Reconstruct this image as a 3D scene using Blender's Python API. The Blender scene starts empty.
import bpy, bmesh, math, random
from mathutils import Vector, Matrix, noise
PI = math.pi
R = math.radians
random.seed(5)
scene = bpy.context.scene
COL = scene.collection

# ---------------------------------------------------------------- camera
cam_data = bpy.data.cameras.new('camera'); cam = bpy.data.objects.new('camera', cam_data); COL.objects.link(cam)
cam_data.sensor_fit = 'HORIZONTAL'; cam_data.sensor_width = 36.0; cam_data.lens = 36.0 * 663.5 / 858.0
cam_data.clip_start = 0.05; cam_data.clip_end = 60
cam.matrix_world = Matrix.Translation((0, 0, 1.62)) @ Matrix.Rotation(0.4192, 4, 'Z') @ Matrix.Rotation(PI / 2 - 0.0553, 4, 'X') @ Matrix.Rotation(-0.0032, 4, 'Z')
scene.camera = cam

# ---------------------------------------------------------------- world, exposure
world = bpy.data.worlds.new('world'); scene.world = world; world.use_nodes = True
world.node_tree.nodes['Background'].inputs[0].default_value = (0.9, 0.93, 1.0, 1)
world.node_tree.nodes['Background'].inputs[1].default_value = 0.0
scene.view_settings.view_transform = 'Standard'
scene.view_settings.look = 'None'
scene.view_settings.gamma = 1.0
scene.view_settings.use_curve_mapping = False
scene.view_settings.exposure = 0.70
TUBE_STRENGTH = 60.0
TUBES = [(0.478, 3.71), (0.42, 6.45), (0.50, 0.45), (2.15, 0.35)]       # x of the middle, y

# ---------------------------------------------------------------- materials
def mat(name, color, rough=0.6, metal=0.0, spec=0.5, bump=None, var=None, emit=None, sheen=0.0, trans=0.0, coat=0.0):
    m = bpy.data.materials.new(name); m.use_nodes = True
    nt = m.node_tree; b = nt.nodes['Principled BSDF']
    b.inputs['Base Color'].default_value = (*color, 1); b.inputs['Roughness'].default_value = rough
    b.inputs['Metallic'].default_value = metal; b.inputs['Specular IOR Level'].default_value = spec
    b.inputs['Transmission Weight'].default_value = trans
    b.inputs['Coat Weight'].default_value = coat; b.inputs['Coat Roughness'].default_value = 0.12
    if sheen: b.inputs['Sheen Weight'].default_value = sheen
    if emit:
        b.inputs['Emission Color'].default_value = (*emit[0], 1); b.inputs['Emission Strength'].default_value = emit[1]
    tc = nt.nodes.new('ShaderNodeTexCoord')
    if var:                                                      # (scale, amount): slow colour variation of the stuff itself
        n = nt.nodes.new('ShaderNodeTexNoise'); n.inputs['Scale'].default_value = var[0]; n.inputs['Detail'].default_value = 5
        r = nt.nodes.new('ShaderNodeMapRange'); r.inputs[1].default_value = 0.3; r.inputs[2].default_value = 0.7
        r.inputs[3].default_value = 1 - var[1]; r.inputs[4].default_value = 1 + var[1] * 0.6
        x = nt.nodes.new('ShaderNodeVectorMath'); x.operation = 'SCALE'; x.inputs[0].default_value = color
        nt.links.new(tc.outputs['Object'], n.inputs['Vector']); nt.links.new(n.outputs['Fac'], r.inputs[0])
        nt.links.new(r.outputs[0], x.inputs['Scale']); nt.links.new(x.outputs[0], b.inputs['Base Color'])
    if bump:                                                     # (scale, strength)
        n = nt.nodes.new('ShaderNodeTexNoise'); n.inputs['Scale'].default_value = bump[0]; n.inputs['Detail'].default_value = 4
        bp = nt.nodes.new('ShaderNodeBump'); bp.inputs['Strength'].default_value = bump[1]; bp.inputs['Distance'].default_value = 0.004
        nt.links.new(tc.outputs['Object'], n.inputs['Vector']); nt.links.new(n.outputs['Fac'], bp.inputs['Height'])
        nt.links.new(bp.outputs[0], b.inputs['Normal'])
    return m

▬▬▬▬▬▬

■ Your objective ■
From the first line of the listing above to the line with "the middle, y", please transcribe each line exactly, both ends included, and nothing beyond that.

■ Written response ■
Reconstruct this image as a 3D scene using Blender's Python API. The Blender scene starts empty.
import bpy, bmesh, math, random
from mathutils import Vector, Matrix, noise
PI = math.pi
R = math.radians
random.seed(5)
scene = bpy.context.scene
COL = scene.collection

# ---------------------------------------------------------------- camera
cam_data = bpy.data.cameras.new('camera'); cam = bpy.data.objects.new('camera', cam_data); COL.objects.link(cam)
cam_data.sensor_fit = 'HORIZONTAL'; cam_data.sensor_width = 36.0; cam_data.lens = 36.0 * 663.5 / 858.0
cam_data.clip_start = 0.05; cam_data.clip_end = 60
cam.matrix_world = Matrix.Translation((0, 0, 1.62)) @ Matrix.Rotation(0.4192, 4, 'Z') @ Matrix.Rotation(PI / 2 - 0.0553, 4, 'X') @ Matrix.Rotation(-0.0032, 4, 'Z')
scene.camera = cam

# ---------------------------------------------------------------- world, exposure
world = bpy.data.worlds.new('world'); scene.world = world; world.use_nodes = True
world.node_tree.nodes['Background'].inputs[0].default_value = (0.9, 0.93, 1.0, 1)
world.node_tree.nodes['Background'].inputs[1].default_value = 0.0
scene.view_settings.view_transform = 'Standard'
scene.view_settings.look = 'None'
scene.view_settings.gamma = 1.0
scene.view_settings.use_curve_mapping = False
scene.view_settings.exposure = 0.70
TUBE_STRENGTH = 60.0
TUBES = [(0.478, 3.71), (0.42, 6.45), (0.50, 0.45), (2.15, 0.35)]       # x of the middle, y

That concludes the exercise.